There’s another hard question to ask, and it’s identical to what they were asking in the Corinthian church.

QUESTION: What if my spouse and I don’t share the same faith?

Some of you are married to someone who does not share your faith. You feel alone spiritually. You worship alone, you pray alone, you make decisions alone. Paul talks directly to you.

1 CORINTHIANS 7:12-13,16 If any brother has a wife who is not a believer and she is willing to live with him, he must not divorce her. And if a woman has a husband who is not a believer and he is willing to live with her, she must not divorce him…How do you know, wife, whether you will save your husband? Or, how do you know, husband, whether you will save your wife?

What does covenant love look like for the follower of Jesus whose spouse doesn’t share that faith? I think Paul is telling us this.

Don’t look for reasons to LEAVE. Look for ways to be a LIGHT.

Here’s what he’s saying: Your faith is not a reason to abandon your spouse; it is a reason to stay and be a redemptive presence. What would it mean if you let the way Jesus loved you shape and form and spill over into every nook and cranny of your marriage? What if it became source and the substance of your love for them. And isn’t that the same for every follower of Jesus. In your marriage: Be with Jesus. Become like Jesus. And do what Jesus did for your spouse. And that simply means to love them as he has loved you.

Maybe today you’re walking out of here feeling the weight of where your marriage really is, or the ache of where it isn’t. I get that. I don’t want you to walk out with more guilt; I want you to walk out with more Jesus.

There’s a guy in our church named Ray. I’m not smart enough to understand his job. I just know he’s responsible for dealing with waste at Mayo. I heard the craziest story that he figured out how to make gold out of trash. If that’s true, he needs to be my new best friend. So I asked him, how did you do that. He emailed me this.

A hazardous waste, gold chloride, was just being discarded, incinerated, actually. Incineration is how it must be destroyed. Instead of us just throwing it all away and paying for the disposal, I use junkyard chemistry to extract the gold and refine it. There was still value in this waste stream. Ray Gladkowski

Some of you are sitting next to someone you’d quietly label ‘hazardous waste.’ Jesus sees gold there. That’s not naïve optimism; that’s resurrection power.

But if there is someone who could look into our messes and see gold there, would you want to know? Could that be enough to just pause and ask Jesus, what do you see here? What can you do here? With all our disappointments, indifference, exasperation, and exhaustion—what if we let him do a little junkyard chemistry?

If you’ve got divorce in your past, arguments gone wrong in your past, seasons of regret—we’ve all got something. I’m begging you to not look inward but to look upward. And if you’re not sure you can call yourself a follower of Jesus yet, your first step isn’t to fix your marriage; it’s to let him meet you. The healing must start there.

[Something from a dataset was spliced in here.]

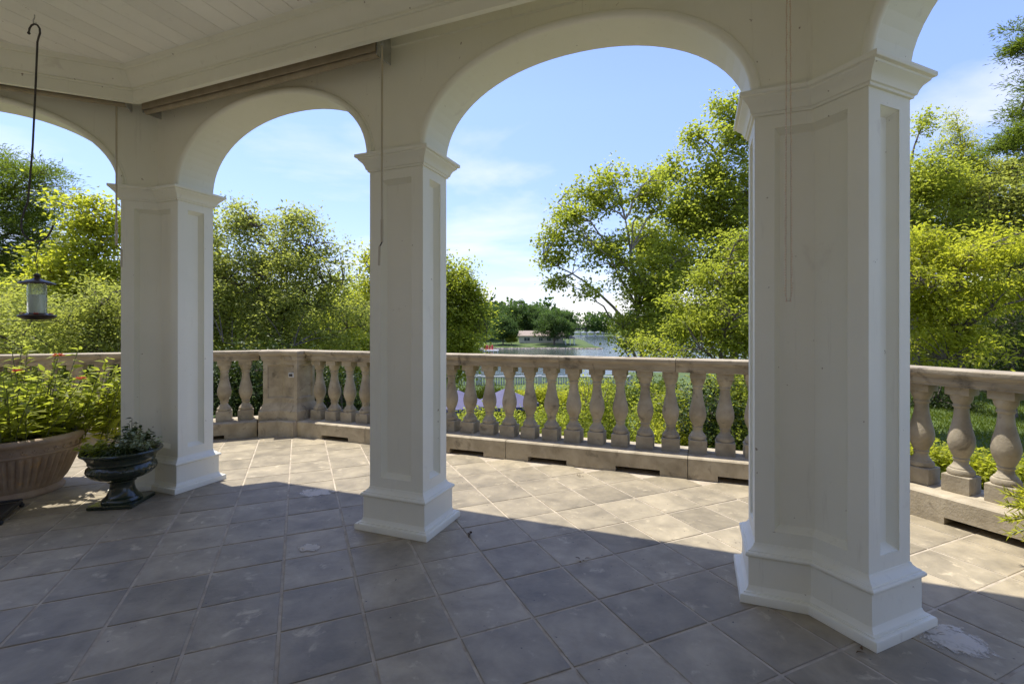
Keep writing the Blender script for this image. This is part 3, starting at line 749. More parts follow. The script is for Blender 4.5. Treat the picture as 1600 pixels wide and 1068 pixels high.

I’m begging you to let yourself behold Jesus.

From the reality of his unrelenting love, full acceptance, forgiveness, and new life—from that place let it start to shape and spill over into how you see, love, and serve your spouse. And then trust that the same Spirit who raised Jesus from the dead can breathe new life into cold hearts, tired vows, and even marriages that feel too far gone.